Alessia Pierdomenico/Bloomberg

Gold’s Best Forecasters Say the Good Times for Bulls Won’t Last

Updated on

Put away the champagne, gold bulls. The metal’s best forecasters don’t expect the party to last much longer.

Futures in New York are on pace for the biggest weekly rally since mid-May after China’s surprise yuan devaluation roiled global markets and lifted demand for haven assets. Bulls shouldn’t expect the good times to last, according to analysts at Oversea-Chinese Banking Corp., Itau Unibanco Holding SA and Barclays Plc.

The rally will crumble as investors move past the yuan drop and focus, once again, on the Federal Reserve’s plan for raising interest rates, according to OCBC’s Barnabas Gan, the most-accurate forecaster for precious metals last quarter based on rankings compiled by Bloomberg.

Prices have fallen more than 4 percent since the end of June and reached a five-year low in late July. A decline this quarter would be the fifth straight loss and the longest slump since 1997. The prospect for higher rates prompted investors to snub gold, since it doesn’t pay interest, unlike competing assets. Low inflation, a rally in equities and a stronger dollar have also weighed on prices.

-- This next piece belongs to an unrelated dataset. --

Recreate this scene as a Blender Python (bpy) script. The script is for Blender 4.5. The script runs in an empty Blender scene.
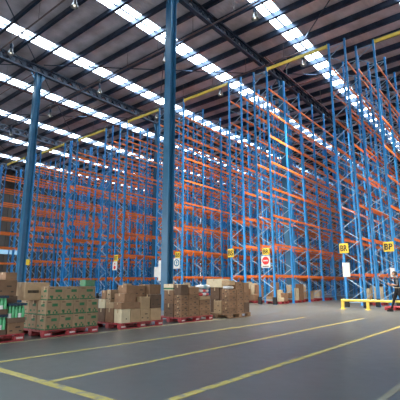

“The fear is subsiding as the yuan is stabilizing, and eyes may well turn back to Fed-watching again,” Singapore-based Gan said in an e-mail. “The prospect of the rate hike continues to dull gold as an investment.”

Price Outlook

Gold futures for December delivery rebounded on Friday and rose 0.3 percent to $1,118.70 an ounce at 10:32 a.m. on the Comex in New York. They slid 0.7 percent Thursday, snapping five straight gains that was longest rally since May. Prices declined after the People’s Bank of China quelled fears of broader currency wars with verbal support for the yuan.

Predicting that concern over the yuan devaluation will keep fading, Gan is sticking by his outlook for gold to reach $1,050 by December. He’s not alone in forecasting losses.

“The U.S. rates will continue to dominate the market and keep gold under pressure,” said Artur Passos, who produces the metals outlook at Itau Unibanco Holding SA and is the second-most accurate forecaster for bullion.

Passos expects prices to touch $1,060 by the end of the year, he said by telephone from Sao Paulo. The metal touched a five-year low of $1,073.70 on July 24.

Economists are standing by their projections for a September Fed rate rise. Seventy-seven percent of forecasters in a Bloomberg survey taken Aug. 7-12 said that the bank will raise its main policy rate next month, up from 76 percent in July. All respondents were given the opportunity to revise their forecasts following the yuan news. Gold prices are down 6 percent in 2015.

“The third quarter will be the weakest quarter,” Dane Davis, an analyst at Barclays and the third most-accurate forecaster for gold, said in a telephone interview from New York. “Gold rose because some investors initially thought the Fed would delay the rate increase after China devalued, but that seems to have passed.”